AUSTIN (Nexstar)— A Senate special committee is digging deeper into ways to improve the state’s foster care system.

Lawmakers were briefed on previous recommendations made in reports several years ago that have not been implemented into the system.

Third-party consulting firm, The Stephen Group, issued a report with more than 150 recommendations in 2014.

One key suggestion was to give more control at the local level to CPS staff, in order to make it easier for them to do their jobs.

John Stephen, the managing partner of his group, was very candid speaking to lawmakers Monday.

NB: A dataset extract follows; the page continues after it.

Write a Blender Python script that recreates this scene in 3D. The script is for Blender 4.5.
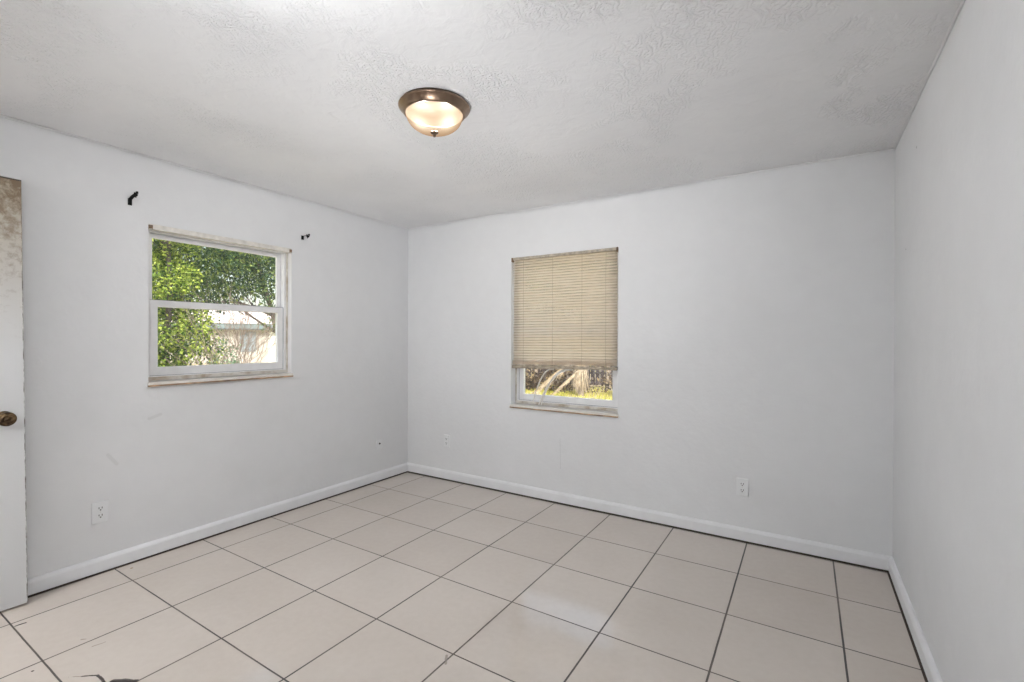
import bpy, bmesh, math, random
from mathutils import Vector, Matrix
random.seed(7)
D = bpy.data
sc = bpy.context.scene
C = sc.collection
for o in list(D.objects):
    D.objects.remove(o)

# ------------------------------------------------------------ camera
CAM = Vector((3.3979, -3.4646, 1.3345))
yaw, pitch, roll, fpx = -0.5581, -0.0041, 0.0036, 470.86
F = Vector((math.sin(yaw)*math.cos(pitch), math.cos(yaw)*math.cos(pitch), math.sin(pitch)))
R = Vector((math.cos(yaw), -math.sin(yaw), 0))
U = R.cross(F)
R2 = R*math.cos(roll)+U*math.sin(roll)
U2 = U*math.cos(roll)-R*math.sin(roll)
cd = D.cameras.new('camera')
cam = D.objects.new('camera', cd)
C.objects.link(cam)
M = Matrix((R2, U2, -F)).transposed().to_4x4()
M.translation = CAM
cam.matrix_world = M
cd.sensor_width = 36
cd.lens = fpx/1024*36
cd.clip_start = 0.02
cd.clip_end = 300
sc.camera = cam

# ------------------------------------------------------------ sky, sun, large lights, exposure
w = D.worlds.new('world')
sc.world = w
w.use_nodes = True
wn = w.node_tree.nodes
sky = wn.new('ShaderNodeTexSky')
sky.sky_type = 'NISHITA'
sky.sun_disc = False
sky.sun_elevation = math.radians(48)
sky.sun_rotation = math.radians(140)
sky.air_density = 1.2
sky.dust_density = 5.0
haze = wn.new('ShaderNodeMix')          # thin bright haze whitens the blue
haze.data_type = 'RGBA'
haze.inputs[0].default_value = 0.45
haze.inputs[7].default_value = (2.6, 2.5, 2.35, 1)
w.node_tree.links.new(sky.outputs[0], haze.inputs[6])
w.node_tree.links.new(haze.outputs[2], wn['Background'].inputs[0])
wn['Background'].inputs[1].default_value = 0.55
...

“Why are you not giving FPSS (Family Preservation Support Services) to the community-based care system, prevention should be at the community level, not at the state office,” Stephen said. “That’s never happened to my knowledge. You’re behind the curve.”

The 2014 report also suggested spending more time with families. According to Stephen, he’s not aware of this being tracked by CPS.

Jennifer Jones, the director of the Sunset Advisory Commission, said DFPS presented its transformation report to the commission in 2014. According to Jones, a workgroup was then appointed, where some improvements were made.

“What workgroup put together was a modification that was adopted at the January 2015 meeting of the Sunset Commission. It had 97 changes from the transformation report that were included in that modification. Overall, the goal was to provide them [CPS workers] that flexibility… especially getting rid of some of those paper-based reporting requirements that they had to do that took so much time as well as streamlining other operations that could save time and allow the caseworkers to spend more time with the children and families.”

A West Texas Senator expressed frustration after hearing testimony from both Stephen and Jones.

“The frustration today is you’re not telling us anything that we don’t know,” Texas Sen. Charles Perry said. “We don’t know whether it’s good because we don’t have it implemented and we don’t have it implemented because, gosh, no, we’ve asked what the barriers are, and we keep getting nothing.”

These hearings help give lawmakers an idea of problems and solutions that could be addressed with legislation or other action ahead of the next session.